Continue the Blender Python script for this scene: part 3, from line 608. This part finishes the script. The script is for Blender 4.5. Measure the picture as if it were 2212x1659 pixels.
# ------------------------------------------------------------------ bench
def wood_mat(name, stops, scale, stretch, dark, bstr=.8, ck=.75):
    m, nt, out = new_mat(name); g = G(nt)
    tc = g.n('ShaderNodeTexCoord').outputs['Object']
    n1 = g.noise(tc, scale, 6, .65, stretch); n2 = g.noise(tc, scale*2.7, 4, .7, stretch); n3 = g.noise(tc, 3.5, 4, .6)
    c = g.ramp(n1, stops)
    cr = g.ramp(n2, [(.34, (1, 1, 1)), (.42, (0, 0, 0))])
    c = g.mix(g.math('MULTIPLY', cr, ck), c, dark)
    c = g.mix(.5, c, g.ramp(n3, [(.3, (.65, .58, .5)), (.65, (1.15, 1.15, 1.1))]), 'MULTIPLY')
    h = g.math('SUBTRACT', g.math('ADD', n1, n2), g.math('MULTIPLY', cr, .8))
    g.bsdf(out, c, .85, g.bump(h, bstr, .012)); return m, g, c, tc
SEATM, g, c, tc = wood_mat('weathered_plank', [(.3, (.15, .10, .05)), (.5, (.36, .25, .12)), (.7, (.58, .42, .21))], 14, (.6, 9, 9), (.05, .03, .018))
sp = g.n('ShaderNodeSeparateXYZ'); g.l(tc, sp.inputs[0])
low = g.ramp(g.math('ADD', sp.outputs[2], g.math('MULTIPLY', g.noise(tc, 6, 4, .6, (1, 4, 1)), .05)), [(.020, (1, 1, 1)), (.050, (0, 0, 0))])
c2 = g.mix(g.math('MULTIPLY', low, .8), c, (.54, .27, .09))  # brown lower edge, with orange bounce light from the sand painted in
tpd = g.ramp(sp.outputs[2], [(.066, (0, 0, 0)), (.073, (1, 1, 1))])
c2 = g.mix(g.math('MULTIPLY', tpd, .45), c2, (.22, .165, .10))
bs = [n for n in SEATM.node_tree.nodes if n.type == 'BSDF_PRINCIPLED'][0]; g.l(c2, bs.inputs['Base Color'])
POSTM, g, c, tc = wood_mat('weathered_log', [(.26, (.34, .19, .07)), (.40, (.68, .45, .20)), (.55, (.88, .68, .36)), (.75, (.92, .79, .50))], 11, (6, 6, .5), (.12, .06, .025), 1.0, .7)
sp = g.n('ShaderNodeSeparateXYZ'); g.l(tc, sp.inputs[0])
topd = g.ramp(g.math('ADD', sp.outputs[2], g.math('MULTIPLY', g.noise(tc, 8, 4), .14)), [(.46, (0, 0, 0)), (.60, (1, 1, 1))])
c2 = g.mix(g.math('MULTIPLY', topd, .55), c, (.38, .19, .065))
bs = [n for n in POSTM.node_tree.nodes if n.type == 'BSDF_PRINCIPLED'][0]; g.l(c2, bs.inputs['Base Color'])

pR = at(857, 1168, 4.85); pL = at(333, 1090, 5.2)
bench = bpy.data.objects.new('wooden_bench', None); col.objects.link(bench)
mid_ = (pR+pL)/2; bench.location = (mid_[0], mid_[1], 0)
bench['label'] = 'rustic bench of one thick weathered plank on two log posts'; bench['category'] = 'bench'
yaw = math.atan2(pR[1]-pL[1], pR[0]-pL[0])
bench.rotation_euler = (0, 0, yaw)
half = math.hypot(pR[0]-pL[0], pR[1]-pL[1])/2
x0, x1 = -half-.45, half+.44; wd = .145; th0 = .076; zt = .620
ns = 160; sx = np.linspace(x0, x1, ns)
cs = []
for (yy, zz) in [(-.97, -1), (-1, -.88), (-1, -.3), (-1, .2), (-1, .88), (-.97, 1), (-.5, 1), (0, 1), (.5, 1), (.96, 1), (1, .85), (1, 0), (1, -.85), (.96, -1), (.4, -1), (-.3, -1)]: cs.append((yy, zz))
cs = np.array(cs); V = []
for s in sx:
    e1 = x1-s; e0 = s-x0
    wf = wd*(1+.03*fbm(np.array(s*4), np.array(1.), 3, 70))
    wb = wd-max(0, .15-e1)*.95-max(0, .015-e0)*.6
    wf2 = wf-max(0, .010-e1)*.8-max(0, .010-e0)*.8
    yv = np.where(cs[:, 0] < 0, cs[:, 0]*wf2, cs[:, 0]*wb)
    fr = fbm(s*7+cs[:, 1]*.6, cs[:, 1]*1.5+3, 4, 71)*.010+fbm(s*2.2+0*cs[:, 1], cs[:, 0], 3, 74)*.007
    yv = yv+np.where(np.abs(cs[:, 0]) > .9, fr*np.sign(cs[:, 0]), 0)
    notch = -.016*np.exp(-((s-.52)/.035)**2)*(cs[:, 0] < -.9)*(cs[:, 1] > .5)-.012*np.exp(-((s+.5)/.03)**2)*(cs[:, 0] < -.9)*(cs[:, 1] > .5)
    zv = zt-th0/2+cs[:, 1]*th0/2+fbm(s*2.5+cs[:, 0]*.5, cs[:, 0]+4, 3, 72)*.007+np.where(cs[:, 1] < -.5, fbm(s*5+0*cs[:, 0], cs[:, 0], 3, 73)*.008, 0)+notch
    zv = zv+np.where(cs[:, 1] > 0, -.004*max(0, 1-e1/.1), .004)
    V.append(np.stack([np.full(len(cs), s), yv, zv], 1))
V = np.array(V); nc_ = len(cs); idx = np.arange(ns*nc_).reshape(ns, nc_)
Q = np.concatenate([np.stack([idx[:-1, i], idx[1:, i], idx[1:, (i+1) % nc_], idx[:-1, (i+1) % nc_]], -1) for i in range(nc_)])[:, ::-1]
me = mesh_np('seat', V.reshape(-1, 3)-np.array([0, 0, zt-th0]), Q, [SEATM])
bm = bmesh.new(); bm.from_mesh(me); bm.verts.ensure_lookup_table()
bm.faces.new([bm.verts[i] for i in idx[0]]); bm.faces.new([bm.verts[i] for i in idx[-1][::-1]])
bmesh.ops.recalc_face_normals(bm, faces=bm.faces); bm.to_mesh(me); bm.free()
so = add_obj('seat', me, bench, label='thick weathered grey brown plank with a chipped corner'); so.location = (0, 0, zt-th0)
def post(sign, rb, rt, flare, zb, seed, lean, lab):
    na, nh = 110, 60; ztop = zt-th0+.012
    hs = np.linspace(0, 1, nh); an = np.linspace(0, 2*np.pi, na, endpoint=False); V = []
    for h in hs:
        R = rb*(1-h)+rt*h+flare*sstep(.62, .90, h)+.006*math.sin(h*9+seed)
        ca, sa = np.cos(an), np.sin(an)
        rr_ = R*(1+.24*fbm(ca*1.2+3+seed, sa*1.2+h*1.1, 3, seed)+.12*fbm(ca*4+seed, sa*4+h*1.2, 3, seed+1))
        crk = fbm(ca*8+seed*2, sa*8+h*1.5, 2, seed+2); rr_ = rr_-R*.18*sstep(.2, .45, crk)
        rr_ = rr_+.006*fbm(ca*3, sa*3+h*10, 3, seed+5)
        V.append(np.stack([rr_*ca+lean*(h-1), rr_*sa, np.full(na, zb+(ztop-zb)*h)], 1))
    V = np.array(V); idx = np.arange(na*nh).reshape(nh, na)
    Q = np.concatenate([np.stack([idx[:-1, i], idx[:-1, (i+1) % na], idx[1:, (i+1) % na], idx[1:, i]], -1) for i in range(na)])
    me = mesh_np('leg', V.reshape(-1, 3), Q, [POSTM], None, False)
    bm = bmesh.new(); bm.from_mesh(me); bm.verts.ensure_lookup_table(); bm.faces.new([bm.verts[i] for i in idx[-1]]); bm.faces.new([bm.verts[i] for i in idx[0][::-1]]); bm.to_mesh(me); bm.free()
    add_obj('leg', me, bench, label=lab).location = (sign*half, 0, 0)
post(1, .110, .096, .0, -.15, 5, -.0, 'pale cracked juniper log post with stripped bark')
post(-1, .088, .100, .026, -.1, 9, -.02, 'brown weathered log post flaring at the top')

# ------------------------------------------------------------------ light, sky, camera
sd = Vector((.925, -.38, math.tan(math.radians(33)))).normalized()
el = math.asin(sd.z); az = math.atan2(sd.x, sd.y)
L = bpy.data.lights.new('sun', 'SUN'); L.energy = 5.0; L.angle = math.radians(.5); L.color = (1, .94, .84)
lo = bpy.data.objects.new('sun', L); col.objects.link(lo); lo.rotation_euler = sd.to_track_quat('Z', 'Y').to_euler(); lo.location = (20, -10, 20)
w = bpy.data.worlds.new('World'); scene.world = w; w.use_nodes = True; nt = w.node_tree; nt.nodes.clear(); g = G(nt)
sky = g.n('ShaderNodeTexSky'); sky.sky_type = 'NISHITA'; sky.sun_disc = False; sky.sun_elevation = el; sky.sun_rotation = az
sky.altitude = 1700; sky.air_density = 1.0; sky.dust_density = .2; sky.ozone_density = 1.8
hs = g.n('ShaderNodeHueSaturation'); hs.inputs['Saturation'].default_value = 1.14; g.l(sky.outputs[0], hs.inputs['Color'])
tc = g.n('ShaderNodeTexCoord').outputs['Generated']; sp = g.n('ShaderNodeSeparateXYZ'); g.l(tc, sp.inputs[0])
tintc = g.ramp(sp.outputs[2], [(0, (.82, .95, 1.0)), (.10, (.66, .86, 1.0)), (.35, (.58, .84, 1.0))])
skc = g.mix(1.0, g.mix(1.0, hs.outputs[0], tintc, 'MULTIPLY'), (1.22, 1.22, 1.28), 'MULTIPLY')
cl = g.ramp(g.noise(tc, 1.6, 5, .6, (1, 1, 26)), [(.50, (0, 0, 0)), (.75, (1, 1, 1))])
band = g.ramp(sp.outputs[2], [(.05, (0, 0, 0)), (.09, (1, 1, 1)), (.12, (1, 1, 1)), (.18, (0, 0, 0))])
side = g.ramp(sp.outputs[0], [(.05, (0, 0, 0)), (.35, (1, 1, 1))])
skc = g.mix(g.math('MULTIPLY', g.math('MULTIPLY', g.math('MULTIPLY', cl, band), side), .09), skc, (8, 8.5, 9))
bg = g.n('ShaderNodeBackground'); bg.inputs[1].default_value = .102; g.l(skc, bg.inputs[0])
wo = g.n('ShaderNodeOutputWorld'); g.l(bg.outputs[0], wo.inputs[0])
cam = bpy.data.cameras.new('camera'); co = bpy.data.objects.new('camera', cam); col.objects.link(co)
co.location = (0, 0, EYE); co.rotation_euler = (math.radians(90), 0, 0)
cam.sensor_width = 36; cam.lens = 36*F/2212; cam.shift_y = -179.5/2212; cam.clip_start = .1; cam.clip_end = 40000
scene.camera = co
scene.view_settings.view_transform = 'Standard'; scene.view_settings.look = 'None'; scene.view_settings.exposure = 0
◇ ◇ ◇ ◇ ◇
Using the data above, extract exactly the lines from the one that holds "c2 = g.mix(g.math('MULTIPLY', topd, .55), c, (.38, .19, .065))" to the one that holds "bs = [n for n in POSTM.node_tree.nodes", both ends included, and no others.

● EXERCISE RESPONSE
c2 = g.mix(g.math('MULTIPLY', topd, .55), c, (.38, .19, .065))
bs = [n for n in POSTM.node_tree.nodes if n.type == 'BSDF_PRINCIPLED'][0]; g.l(c2, bs.inputs['Base Color'])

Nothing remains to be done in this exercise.